The Canadian Armed Forces are going to take a hit. The 2012 Federal budget is going to give them a lot less money to try to spend then they have had in the recent past. In the U.S. the so called sequestration which promises to cut their defence spending by almost eleven per cent has created a great deal of debate. The same or perhaps even greater cuts in Canadian spending have had far less public impact.

One of the problems the Forces are going to have is figuring out what to cut that will actually impact their budget. Currently they use an accounting method that calculates total program costs. While this method has its merits it can introduce distortions.

Think of it in more common terms, the example being the purchase of a car. It costs $15,000 to buy. You figure it’s going to cost about $5,000 a year for insurance and about $5,000 a year for gas and maintenance. Now you might think this means that you are going to have to come up with $15,000 dollars to buy a car and that you’re going to have to figure if your budget can stretch to cover the rest over the course of the year.

Or, you could decide that if you plan to keep the car for twenty years then the total, program cost is $215,000. Now that’s a lot of money. Sticker shock is beginning to set in (just ask anyone trying to justify the cost of the F-35 program), but it’s not completely unreasonable. That is the amount you are forgoing over the next twenty years that you could be spending on something else.

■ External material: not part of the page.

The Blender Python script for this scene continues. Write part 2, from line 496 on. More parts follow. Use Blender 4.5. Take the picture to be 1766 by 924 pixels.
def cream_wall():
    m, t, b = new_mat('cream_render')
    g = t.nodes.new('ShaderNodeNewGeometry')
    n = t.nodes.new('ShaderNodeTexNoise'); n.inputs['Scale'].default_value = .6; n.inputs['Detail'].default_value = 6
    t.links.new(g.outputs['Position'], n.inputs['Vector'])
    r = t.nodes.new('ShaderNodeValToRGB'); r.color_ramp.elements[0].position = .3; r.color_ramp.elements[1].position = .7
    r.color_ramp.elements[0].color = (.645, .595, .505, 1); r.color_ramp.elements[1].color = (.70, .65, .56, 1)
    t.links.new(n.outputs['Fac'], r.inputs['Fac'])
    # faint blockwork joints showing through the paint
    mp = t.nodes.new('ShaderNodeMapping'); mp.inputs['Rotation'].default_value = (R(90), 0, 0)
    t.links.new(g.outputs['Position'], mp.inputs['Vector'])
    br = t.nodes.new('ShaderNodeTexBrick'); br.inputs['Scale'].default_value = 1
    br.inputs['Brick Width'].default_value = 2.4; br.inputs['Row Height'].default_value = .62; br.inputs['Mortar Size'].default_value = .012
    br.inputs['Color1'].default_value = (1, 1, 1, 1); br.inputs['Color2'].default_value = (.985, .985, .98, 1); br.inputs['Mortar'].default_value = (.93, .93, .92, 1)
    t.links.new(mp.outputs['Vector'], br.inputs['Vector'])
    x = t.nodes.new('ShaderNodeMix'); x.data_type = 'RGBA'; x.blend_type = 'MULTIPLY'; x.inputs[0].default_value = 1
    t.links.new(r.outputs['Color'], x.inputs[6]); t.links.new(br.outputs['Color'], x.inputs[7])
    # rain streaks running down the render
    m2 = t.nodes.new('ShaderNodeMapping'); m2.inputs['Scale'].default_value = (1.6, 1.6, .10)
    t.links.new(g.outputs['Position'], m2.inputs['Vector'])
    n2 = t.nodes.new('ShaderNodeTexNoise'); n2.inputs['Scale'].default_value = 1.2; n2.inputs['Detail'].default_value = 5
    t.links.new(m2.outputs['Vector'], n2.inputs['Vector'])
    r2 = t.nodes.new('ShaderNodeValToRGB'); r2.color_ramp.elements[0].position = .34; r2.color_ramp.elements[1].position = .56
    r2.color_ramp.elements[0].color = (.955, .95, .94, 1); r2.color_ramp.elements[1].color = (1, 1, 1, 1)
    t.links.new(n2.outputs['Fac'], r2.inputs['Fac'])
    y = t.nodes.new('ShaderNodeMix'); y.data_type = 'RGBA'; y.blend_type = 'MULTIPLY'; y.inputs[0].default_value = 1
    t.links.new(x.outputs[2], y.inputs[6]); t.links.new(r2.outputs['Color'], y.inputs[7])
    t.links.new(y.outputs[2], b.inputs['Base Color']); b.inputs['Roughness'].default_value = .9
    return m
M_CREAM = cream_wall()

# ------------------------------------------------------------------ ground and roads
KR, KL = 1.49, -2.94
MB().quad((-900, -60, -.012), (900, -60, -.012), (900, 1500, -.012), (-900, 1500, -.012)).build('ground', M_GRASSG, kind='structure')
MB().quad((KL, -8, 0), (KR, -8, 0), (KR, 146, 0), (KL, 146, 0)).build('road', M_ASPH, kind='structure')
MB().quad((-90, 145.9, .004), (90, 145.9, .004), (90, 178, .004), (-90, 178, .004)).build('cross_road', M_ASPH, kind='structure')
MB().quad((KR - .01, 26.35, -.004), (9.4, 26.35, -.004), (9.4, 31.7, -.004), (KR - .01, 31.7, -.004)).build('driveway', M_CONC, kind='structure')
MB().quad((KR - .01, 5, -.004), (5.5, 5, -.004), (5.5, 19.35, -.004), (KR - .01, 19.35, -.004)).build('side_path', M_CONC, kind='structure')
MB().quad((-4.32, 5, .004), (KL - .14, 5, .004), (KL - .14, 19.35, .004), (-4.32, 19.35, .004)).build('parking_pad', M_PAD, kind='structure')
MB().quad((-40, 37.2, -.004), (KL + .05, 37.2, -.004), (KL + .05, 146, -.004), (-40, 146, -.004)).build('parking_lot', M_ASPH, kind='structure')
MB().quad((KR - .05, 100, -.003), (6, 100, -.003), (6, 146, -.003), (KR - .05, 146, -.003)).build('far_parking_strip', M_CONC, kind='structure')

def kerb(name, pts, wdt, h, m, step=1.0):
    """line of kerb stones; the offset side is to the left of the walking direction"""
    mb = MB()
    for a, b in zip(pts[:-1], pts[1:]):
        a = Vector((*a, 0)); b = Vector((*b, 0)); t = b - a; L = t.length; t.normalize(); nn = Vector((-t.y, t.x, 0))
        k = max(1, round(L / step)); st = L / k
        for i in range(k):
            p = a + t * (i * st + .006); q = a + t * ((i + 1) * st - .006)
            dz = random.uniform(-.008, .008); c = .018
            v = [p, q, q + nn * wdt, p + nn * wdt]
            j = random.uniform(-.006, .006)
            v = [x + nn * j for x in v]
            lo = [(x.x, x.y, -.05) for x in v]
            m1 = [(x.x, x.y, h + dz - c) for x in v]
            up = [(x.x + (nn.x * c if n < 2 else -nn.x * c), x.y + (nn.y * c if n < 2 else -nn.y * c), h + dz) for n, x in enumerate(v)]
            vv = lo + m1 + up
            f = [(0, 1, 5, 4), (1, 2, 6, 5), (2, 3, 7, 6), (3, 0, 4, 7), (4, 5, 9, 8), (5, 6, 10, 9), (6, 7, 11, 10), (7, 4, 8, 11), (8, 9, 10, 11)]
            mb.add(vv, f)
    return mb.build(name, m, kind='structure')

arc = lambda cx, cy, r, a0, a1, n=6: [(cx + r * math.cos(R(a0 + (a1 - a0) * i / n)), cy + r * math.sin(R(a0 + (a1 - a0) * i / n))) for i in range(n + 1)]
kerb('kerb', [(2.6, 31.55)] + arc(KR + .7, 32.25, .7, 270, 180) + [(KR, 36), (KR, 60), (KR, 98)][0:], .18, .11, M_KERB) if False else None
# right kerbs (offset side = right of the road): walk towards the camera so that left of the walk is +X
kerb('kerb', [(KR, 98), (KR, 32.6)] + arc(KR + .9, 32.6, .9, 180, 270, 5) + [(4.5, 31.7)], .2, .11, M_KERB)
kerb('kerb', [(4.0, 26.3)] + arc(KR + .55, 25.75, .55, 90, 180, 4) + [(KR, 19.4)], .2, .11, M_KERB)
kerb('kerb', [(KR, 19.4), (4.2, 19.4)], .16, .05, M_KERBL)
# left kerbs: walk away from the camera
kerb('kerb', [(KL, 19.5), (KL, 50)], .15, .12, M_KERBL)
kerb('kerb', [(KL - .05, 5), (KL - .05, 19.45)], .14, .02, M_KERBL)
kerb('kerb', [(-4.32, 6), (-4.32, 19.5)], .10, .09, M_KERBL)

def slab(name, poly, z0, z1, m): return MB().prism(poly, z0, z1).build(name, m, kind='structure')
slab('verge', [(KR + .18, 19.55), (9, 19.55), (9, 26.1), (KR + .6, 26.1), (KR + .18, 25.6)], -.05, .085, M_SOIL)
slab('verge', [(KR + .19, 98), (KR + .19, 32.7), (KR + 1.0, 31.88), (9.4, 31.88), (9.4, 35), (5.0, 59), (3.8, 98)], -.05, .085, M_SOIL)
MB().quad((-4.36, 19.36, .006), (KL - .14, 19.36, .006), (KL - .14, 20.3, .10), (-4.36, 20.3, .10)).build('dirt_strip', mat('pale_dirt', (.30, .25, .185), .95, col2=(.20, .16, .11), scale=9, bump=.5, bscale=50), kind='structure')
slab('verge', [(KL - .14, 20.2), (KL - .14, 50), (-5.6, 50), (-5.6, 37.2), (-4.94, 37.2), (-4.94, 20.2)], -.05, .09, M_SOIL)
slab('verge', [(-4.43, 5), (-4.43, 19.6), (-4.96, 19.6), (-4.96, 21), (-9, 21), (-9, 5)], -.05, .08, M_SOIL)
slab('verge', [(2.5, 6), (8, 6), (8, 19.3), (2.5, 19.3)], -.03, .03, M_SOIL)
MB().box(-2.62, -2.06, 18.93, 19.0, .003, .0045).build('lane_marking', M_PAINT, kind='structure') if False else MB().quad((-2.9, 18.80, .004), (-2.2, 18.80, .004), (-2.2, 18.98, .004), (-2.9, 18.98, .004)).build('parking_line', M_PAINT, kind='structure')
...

A program cost of $215,000 over twenty years works out to $10,750 per year. Which means, according to the accountants, if you decide not to buy a car this year you are not saving $15,000 plus another $10,000 in expenses, you’re only saving $10,750.  This is the same problem faced by the Department of National Defence when they try to cut the budget.

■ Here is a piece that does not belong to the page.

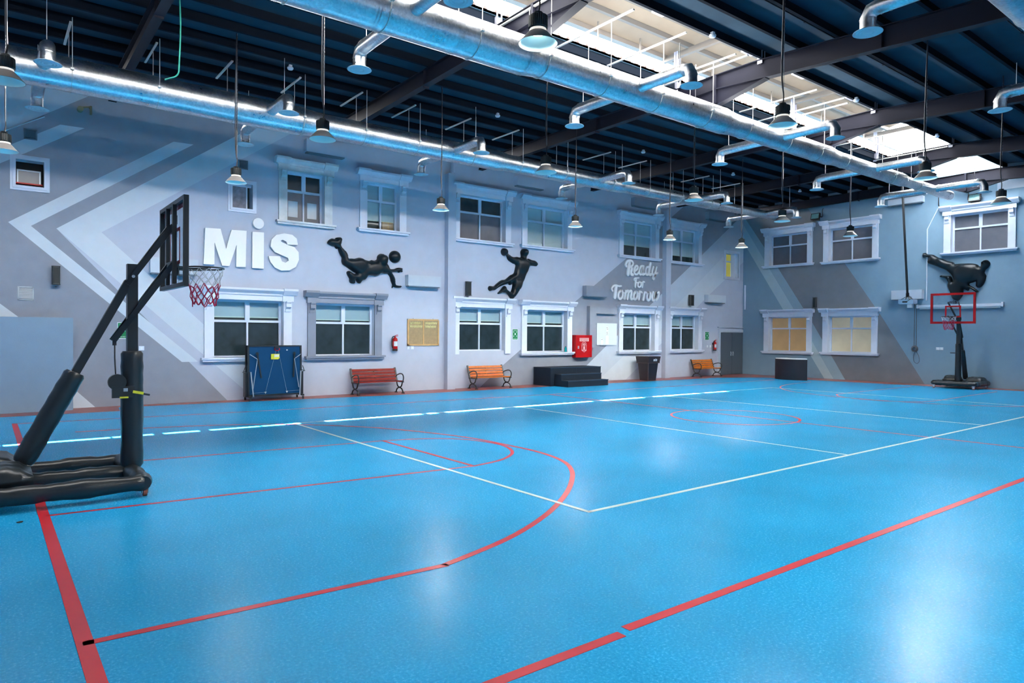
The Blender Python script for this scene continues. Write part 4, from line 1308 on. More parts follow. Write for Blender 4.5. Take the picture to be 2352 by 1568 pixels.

So what does cost more, a ten year old frigate or a one hundred and fifty year old light house? Cutting which one will save the government the most money?  If we figure the total program costs for the light house we might actually discover it costs more then the frigate and that getting rid of it will save more money then getting rid of the frigate. The trouble with this theory is that it’s not true. The frigate costs us much more, year to year, then the light house.

Knowing what to cut (and as David Perry’s report shows there will be cuts) and how to do it is going to call for more then just accountants and common sense. The response of the Armed Forces so far has been to hold on to as much capability as possible and squeeze the operations budget in an attempt to get through what they hope will be a relatively short period of austerity. There is no way of telling whether they are right or wrong. You have to have a certain amount of sympathy for the Generals. What they need is informed public debate as well as political direction to determine what our defence priorities are. In the absence of that they are really just making it up as they go along.